Robert Rauschenberg’in ‘1958-60 Dante Çizimleri' ortalığa saçılmış, nispeten yüksek çözünürlüklü. Ancak idrak edebilmek icin Dante okumuş olmak yetmiyor maalesef; Altmışlı yılların; -Bin dokuz yüz altmış- mevzularına da hakim olmak gerek çünkü diyip parantez açıyorum: - büyücek bir parantez olacak ocakta yemeği olan varsa...
hatta zaten olay parantez onun için kapatmayabilirim de....
Rauschenberg kim?
Andy Warhol’dan bir adım geri at; Rauschenberg orada. Pop-Art’a önayak olmaktan sorumlu....
daha çok 'de Kooning tablosunu silen adam' olarak ün yapmış bir sanatçı, grafiker falan filan... Oysa Canyon (1959) çok muhteşemdir; yakından görmüşlüğüm yok ama görsem bayılırdım. Google’dan sorun derim. Sonra bir 'Yatak' tablo’su varki sanat tarihi kitaplarımdan birinde görmüştüm çok etkileyici bulmuştum.
Silme mevzuna gelirsek; o doğru.
Hakkaten bir Willem de Kooning tablosu satın almış ve silmiş.
Niye yapmış böyle bişeyi?
Yaa iste bunlara Neo-Dadaist diyorlar. Bi garip adamlar bunlar... Jasper Johns falan...
Neyse,
Fotoğrafın üstüne resim çizersen veya resmin üstüne ciklet kağıdı yapıştırırsan; bir ambalajın üstüne başka bir nesne kondurursan; artık o, senin eserin mi olmuş oluyor tartışmasını bir garip noktaya çekiyoruz:
Başkasının yaptığı bir tabloyu silersen artık o senin yaptığın bir tablo olur mu?
Bal gibi olmuş bak! Altında kimin adı yazıyo?
soru o değil akıllım :b
Bir sanat eseri bir başka sanat eserini silmek suretiyle yaratılabilir mi?
önemli olan bunu yaparak ne statement ortaya koyduğun. Dönem o dönem statementsız sanat sanat değildir donemi! mesela demiş ki: The artists job is to be a witness to his time in history! Inferno’ya buradan bağlanıyoruz.

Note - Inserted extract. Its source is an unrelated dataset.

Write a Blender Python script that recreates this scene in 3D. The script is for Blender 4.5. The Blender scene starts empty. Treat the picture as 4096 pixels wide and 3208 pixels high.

Bi rivayete göre de feci kötü bi tabloymuş de Konning’in yaptığı! Kendisi vermiş silsin diye...
Dante diyorduk;
bak şimdi aklıma geldi anlatıyım.
bu Dante’yle ilgili hiç unutamayacağım bir lise anım var benim.
Edebiyat dersindeydik; Cahit Sıtkı’nın şiirindeki o dizeyi şöyle okudu bizim arkadaş:
Dantel gibi ortasındayız ömrün.
Hoca 'Dante' oğlum deyince;
'ben de yazım hatası yapmışlar düzelteyim dedim' diye üste çıktı bizimki.
Haberi yok garibin Dante’den falan. Sınıfın bir kısmınınsa allahtan duymuşluğumuz var- gülüyoruz karnımızı tuta tuta.
Birden arka sıralardan sinsi bir soru geldi:
Herşey 'Hocam şair burada neden Dante gibi ortasındayız ömrün diyor?' sorusuyla başladı ve acayip bir tartışma alevlendi aslında arkadaşın değil, hocanın cehaleti sebebiyle.
Soruya dikkat!
Hoca da herkes gibi Ilahi Komedya'yı tabiki okumadığı ve de Dante hakkında son derece yüzeysel bilgi sahibi olduğu için, danteli de düzelttiğine bin pişman- lafı geveleyerek; Dante’nin Ilahi Komedya’yı 35 yaşında yazdığını ve orada 35 yaşın ömrün yarısı olduğunu söylediğini filan zırvaladı. Bir sınıf otoritenin bir anlık boşbulunmasını yakaladığında ne olursa o oldu. Gırgıra başladı sınıf. Kimisi dedesinin 80 yaşında babaannesinin 50 yaşında öldüğünü söyleyerek aklınca böyle bir genelleme yapılamaza getirdi. Kimisi kafiye bulamamış Dante demiş ; Dantel dese daha mantıklı olurmuş; dantel sonuçta masanın ortasına koyulabilir birşey diye mantığı sulandırdı... yani bi dolu rezillik.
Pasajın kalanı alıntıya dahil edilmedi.